• **Exercise task**: From the first line of the data below through the line holding "NP, NR = 168, 30", output each line exactly and leave the pictures out.

• **Source data**:
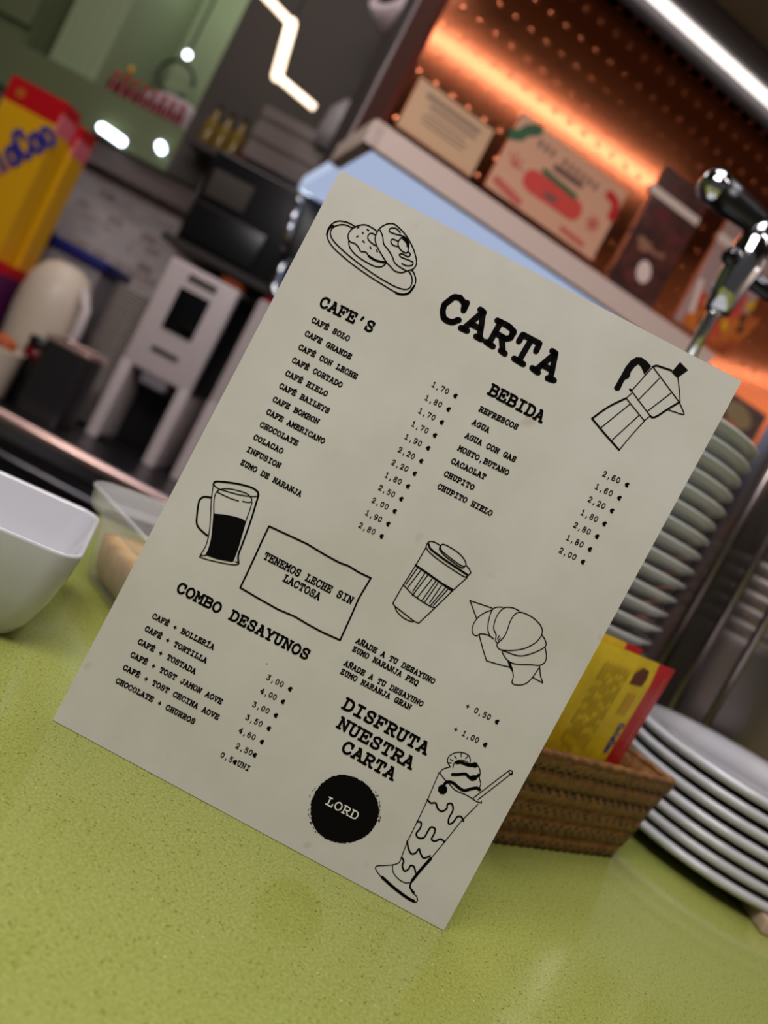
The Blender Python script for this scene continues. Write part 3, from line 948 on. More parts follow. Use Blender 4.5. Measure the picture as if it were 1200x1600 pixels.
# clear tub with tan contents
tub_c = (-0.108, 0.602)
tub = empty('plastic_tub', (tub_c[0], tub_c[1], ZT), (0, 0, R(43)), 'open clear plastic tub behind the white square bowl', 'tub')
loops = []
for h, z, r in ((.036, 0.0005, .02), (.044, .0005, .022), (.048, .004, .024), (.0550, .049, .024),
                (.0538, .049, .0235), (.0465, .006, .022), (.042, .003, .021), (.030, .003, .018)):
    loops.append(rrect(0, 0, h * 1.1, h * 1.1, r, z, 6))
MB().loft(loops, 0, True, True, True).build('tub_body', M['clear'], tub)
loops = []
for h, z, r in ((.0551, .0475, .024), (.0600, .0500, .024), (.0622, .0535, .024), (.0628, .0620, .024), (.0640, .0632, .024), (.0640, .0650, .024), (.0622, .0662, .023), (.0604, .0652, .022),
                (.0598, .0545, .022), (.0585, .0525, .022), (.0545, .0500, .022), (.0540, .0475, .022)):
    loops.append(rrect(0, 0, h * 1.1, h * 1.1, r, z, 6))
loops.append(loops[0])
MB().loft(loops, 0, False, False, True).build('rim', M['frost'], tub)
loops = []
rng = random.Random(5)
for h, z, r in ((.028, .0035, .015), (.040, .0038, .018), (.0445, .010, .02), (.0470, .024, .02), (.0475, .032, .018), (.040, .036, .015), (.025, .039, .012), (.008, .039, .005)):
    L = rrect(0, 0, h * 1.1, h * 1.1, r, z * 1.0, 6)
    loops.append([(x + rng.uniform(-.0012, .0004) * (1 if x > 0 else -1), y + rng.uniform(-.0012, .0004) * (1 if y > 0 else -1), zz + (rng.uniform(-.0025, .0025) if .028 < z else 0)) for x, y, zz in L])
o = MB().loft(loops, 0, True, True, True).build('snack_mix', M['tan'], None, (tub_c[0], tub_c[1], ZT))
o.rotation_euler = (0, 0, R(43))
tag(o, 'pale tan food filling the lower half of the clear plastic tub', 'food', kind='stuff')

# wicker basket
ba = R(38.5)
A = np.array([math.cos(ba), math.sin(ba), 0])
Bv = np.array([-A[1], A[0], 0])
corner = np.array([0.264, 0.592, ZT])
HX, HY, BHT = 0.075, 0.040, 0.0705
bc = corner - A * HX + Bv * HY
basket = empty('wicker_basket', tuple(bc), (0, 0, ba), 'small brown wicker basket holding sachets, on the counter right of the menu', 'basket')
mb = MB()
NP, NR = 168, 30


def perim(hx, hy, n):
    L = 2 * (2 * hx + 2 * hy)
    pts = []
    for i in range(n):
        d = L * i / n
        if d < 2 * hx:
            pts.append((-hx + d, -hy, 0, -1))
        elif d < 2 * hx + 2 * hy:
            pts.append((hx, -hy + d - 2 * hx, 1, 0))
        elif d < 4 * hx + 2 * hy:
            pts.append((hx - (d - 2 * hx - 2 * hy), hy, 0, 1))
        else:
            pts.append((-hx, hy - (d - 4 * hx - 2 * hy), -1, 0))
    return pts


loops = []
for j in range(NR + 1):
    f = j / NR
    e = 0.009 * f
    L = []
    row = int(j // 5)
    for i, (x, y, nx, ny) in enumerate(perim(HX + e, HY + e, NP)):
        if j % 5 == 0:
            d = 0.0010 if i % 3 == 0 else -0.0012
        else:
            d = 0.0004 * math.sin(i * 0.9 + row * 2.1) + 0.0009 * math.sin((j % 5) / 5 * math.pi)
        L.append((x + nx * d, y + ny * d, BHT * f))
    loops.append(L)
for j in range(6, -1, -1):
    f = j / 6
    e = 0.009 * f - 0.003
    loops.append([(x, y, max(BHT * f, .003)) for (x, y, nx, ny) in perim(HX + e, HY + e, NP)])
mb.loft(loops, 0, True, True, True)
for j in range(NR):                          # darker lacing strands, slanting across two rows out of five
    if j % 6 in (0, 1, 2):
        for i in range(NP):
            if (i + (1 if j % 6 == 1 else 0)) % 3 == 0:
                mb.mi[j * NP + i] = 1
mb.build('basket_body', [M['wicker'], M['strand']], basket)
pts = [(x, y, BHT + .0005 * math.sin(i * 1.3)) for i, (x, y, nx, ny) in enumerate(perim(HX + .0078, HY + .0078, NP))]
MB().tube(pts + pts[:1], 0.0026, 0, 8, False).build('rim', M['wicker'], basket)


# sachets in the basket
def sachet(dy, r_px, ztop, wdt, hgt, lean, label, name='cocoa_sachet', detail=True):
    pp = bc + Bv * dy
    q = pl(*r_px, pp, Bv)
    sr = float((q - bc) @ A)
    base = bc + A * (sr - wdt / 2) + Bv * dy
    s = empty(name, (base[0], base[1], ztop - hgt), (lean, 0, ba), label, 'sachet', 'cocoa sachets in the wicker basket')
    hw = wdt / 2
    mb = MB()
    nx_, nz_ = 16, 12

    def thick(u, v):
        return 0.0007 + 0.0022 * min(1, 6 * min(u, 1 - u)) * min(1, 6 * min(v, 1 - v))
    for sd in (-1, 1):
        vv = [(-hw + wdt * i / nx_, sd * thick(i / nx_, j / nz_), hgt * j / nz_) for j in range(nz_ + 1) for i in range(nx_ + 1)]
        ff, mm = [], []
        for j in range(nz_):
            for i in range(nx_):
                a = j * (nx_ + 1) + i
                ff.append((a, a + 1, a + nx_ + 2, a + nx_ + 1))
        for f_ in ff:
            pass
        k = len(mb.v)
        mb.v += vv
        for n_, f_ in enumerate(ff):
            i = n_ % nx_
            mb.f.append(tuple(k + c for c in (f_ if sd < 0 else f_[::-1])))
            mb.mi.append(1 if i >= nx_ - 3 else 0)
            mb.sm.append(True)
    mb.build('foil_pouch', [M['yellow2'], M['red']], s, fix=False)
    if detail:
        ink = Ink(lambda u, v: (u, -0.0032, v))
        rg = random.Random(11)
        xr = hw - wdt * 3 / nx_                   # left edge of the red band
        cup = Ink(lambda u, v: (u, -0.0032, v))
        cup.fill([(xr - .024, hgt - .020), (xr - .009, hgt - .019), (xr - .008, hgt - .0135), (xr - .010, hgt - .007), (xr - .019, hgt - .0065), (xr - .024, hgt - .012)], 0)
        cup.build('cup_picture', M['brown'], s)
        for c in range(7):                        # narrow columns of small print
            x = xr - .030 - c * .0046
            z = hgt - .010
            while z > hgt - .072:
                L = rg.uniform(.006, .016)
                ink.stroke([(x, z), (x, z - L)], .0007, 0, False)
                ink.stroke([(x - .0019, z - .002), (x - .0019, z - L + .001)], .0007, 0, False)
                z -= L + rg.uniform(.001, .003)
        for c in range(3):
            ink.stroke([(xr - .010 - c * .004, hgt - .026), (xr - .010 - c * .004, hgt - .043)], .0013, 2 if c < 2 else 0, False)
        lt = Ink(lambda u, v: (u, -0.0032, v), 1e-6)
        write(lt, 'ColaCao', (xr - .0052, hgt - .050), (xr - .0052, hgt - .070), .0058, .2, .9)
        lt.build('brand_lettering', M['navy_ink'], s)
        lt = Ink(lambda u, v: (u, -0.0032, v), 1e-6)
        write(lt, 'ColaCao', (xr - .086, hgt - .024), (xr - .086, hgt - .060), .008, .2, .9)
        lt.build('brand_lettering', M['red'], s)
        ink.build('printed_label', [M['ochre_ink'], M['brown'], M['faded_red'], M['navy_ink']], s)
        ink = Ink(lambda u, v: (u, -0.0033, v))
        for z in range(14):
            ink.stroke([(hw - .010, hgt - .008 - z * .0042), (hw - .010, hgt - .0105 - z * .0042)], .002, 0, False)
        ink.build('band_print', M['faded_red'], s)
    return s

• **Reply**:
The Blender Python script for this scene continues. Write part 3, from line 948 on. More parts follow. Use Blender 4.5. Measure the picture as if it were 1200x1600 pixels.
# clear tub with tan contents
tub_c = (-0.108, 0.602)
tub = empty('plastic_tub', (tub_c[0], tub_c[1], ZT), (0, 0, R(43)), 'open clear plastic tub behind the white square bowl', 'tub')
loops = []
for h, z, r in ((.036, 0.0005, .02), (.044, .0005, .022), (.048, .004, .024), (.0550, .049, .024),
                (.0538, .049, .0235), (.0465, .006, .022), (.042, .003, .021), (.030, .003, .018)):
    loops.append(rrect(0, 0, h * 1.1, h * 1.1, r, z, 6))
MB().loft(loops, 0, True, True, True).build('tub_body', M['clear'], tub)
loops = []
for h, z, r in ((.0551, .0475, .024), (.0600, .0500, .024), (.0622, .0535, .024), (.0628, .0620, .024), (.0640, .0632, .024), (.0640, .0650, .024), (.0622, .0662, .023), (.0604, .0652, .022),
                (.0598, .0545, .022), (.0585, .0525, .022), (.0545, .0500, .022), (.0540, .0475, .022)):
    loops.append(rrect(0, 0, h * 1.1, h * 1.1, r, z, 6))
loops.append(loops[0])
MB().loft(loops, 0, False, False, True).build('rim', M['frost'], tub)
loops = []
rng = random.Random(5)
for h, z, r in ((.028, .0035, .015), (.040, .0038, .018), (.0445, .010, .02), (.0470, .024, .02), (.0475, .032, .018), (.040, .036, .015), (.025, .039, .012), (.008, .039, .005)):
    L = rrect(0, 0, h * 1.1, h * 1.1, r, z * 1.0, 6)
    loops.append([(x + rng.uniform(-.0012, .0004) * (1 if x > 0 else -1), y + rng.uniform(-.0012, .0004) * (1 if y > 0 else -1), zz + (rng.uniform(-.0025, .0025) if .028 < z else 0)) for x, y, zz in L])
o = MB().loft(loops, 0, True, True, True).build('snack_mix', M['tan'], None, (tub_c[0], tub_c[1], ZT))
o.rotation_euler = (0, 0, R(43))
tag(o, 'pale tan food filling the lower half of the clear plastic tub', 'food', kind='stuff')

# wicker basket
ba = R(38.5)
A = np.array([math.cos(ba), math.sin(ba), 0])
Bv = np.array([-A[1], A[0], 0])
corner = np.array([0.264, 0.592, ZT])
HX, HY, BHT = 0.075, 0.040, 0.0705
bc = corner - A * HX + Bv * HY
basket = empty('wicker_basket', tuple(bc), (0, 0, ba), 'small brown wicker basket holding sachets, on the counter right of the menu', 'basket')
mb = MB()
NP, NR = 168, 30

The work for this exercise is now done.